You’ve been struck by a car. You have pain in part of your body. You’re not yet entirely sure where. Then, yes, okay it’s your arm. Your arm hurts. But where exactly. It’s more your shoulder. How bad is the pain though? You think you might have hit your head. You’re not sure. You’re worried about how bad it is. There’s blood. You’re not sure where from. You know it’s yours. You know the car hit you. That much you’re sure of. Your spouse and your friends bring you indoors. You can’t think clearly because of the pain. You spouse goes back outside to talk to the driver.

The driver is gone.

This scenario could happen to anyone. A variation of this happened to Elizabeth Lamb, when she was driving a scooter to her favourite pub, after work, to celebrate her husband’s birthday. Just in front of the pub, she was struck by a speeding car in a parking lot. She and her husband and a friend were so focused on her health and injuries, no one got the driver’s information. No one told him to stay put. No one thought they had to, as it is the law that one shall not flee the scene of an accident.

However, this driver did flee. Ms. Lamb’s only way to sue for damages was through her husband’s insurance, through something called the Family Protection Endorsement (technically referred to at the OPCF-44R). This insurance endorsement provides insurance coverage for injuries and losses when there is an unidentified driver, or where the other driver perhaps stayed at the scene, but the limit of their insurance coverage just is not enough to pay for the harm they caused (i.e. an “underinsured” collision).

So, Ms. Lamb started a lawsuit against her husband’s insurance company, Cooperators.

But Cooperators brought a motion to dismiss Ms. Lamb’s lawsuit in its entirety.

Cooperators argued Ms. Lamb could have reasonably gotten the at-fault driver’s insurance information. She should have gone back outside and asked the driver, or had someone in her group do so for her.

But because Ms. Lamb was in shock and so focused on her own health, she did not do that. Her husband and friend were so focused on her health and injuries, they did not either.

The Ontario Superior Court of Justice rejected Cooperators arguments; finding that Ms. Lamb’s lawsuit could continue.

The Court found there was nothing unreasonable about Ms. Lamb, her husband, and friends being focused on her condition. She was probably in shock. It also would create too high a standard on injured people, when “they are the very sort of claimant the law should protect.”

The Court also specifically rejected Cooperators argument that Ms.
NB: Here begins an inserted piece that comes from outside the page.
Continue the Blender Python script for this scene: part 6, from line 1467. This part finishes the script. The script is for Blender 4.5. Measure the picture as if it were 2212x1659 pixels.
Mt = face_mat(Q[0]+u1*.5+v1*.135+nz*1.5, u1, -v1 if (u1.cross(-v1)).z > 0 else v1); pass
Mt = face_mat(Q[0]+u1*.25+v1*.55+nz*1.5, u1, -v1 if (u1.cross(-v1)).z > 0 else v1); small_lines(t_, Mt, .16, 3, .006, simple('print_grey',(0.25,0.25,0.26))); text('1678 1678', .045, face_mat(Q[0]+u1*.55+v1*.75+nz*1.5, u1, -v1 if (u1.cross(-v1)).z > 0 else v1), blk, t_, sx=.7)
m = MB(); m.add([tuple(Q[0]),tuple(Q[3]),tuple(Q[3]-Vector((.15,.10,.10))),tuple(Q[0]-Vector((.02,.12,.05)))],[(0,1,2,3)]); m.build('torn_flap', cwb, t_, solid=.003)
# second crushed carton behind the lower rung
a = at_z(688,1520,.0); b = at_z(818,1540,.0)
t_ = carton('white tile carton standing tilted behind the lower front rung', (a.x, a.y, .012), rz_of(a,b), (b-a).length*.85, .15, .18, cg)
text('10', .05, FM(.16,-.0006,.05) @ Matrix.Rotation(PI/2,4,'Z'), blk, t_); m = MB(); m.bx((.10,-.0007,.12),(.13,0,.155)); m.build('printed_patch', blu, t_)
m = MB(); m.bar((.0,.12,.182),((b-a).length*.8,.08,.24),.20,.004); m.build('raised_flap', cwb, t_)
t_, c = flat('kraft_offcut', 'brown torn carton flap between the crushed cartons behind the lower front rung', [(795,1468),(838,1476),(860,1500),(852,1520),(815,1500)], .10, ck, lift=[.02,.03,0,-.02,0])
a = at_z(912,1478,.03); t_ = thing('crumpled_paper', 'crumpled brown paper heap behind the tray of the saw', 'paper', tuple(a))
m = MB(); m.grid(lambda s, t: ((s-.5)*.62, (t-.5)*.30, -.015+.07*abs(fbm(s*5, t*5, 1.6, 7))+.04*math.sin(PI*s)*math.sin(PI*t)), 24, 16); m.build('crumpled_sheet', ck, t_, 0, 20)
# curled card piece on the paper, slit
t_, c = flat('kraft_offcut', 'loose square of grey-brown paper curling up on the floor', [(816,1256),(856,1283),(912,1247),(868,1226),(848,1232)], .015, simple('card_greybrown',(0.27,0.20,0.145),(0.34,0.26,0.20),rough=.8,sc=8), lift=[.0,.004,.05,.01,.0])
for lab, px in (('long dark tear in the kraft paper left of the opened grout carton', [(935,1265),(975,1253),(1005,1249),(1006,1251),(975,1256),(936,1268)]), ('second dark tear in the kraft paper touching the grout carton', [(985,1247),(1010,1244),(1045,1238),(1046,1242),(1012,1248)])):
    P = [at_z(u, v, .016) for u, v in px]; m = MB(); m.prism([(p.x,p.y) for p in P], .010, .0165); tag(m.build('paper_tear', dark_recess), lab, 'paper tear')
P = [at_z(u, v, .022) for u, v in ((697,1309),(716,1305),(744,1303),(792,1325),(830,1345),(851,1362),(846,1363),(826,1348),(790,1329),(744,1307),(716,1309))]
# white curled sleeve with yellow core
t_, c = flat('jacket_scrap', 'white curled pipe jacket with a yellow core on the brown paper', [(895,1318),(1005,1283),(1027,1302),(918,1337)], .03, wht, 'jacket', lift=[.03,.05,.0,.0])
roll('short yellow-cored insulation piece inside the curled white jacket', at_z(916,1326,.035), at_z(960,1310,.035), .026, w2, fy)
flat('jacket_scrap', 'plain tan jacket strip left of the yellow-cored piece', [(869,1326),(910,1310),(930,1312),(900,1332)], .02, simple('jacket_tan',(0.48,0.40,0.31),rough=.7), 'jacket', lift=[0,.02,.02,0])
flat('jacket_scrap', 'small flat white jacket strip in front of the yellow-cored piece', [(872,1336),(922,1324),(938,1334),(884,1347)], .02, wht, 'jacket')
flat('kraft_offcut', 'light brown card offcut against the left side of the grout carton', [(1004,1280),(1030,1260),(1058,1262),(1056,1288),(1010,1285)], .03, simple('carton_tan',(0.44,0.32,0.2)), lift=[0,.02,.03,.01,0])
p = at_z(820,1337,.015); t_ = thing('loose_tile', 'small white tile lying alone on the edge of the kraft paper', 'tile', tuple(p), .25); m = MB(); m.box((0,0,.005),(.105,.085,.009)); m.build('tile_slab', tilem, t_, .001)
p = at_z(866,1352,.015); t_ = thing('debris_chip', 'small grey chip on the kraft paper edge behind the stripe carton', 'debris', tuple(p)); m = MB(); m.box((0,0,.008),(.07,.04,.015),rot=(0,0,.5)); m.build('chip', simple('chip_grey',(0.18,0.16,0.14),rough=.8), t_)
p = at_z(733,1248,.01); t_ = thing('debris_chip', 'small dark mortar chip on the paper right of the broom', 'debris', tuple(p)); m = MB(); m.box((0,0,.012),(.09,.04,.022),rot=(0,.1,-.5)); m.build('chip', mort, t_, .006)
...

Lamb and her group “implicitly communicated” to the driver that “he was free to leave” the scene of the accident simply because they went into the pub to look after Ms. Lamb. The at-fault driver was under a legal duty to stay, as fleeing the scene is an offence under Canada’s Criminal Code.

It happens all too often that insurance companies hold injured people to a standard of perfection at the scene of the accident: while in shock, an injured person might say “yes, I am okay” or might jump from their seat to look after their children in the backseat, or might tell ambulance personnel they did not black out. But, later they discover they have a painful fracture, or their entire body is wracked with pain and they are not “okay”, or they actually struck their head and lost consciousness until ambulance personnel knocked on their window.

The Court says it best at paragraph 60:

If a plaintiff is injured by a motor vehicle, and because of her injury is not in a position to collect information about the driver of that vehicle or record his license plate before that driver takes flight, they are the very sort of claimant the law should protect. To close the door on such a plaintiff’s claim would, in practical terms, have the somewhat perverse effect of only ever affording coverage to those injured by “hit and run” drivers who have the misfortune of being rendered unconscious. That would be a rather absurd result…

The Court’s decision in Lamb v. Cooperators, 2020 ONSC 4955 is a win for common sense in a moment when people are at their most vulnerable.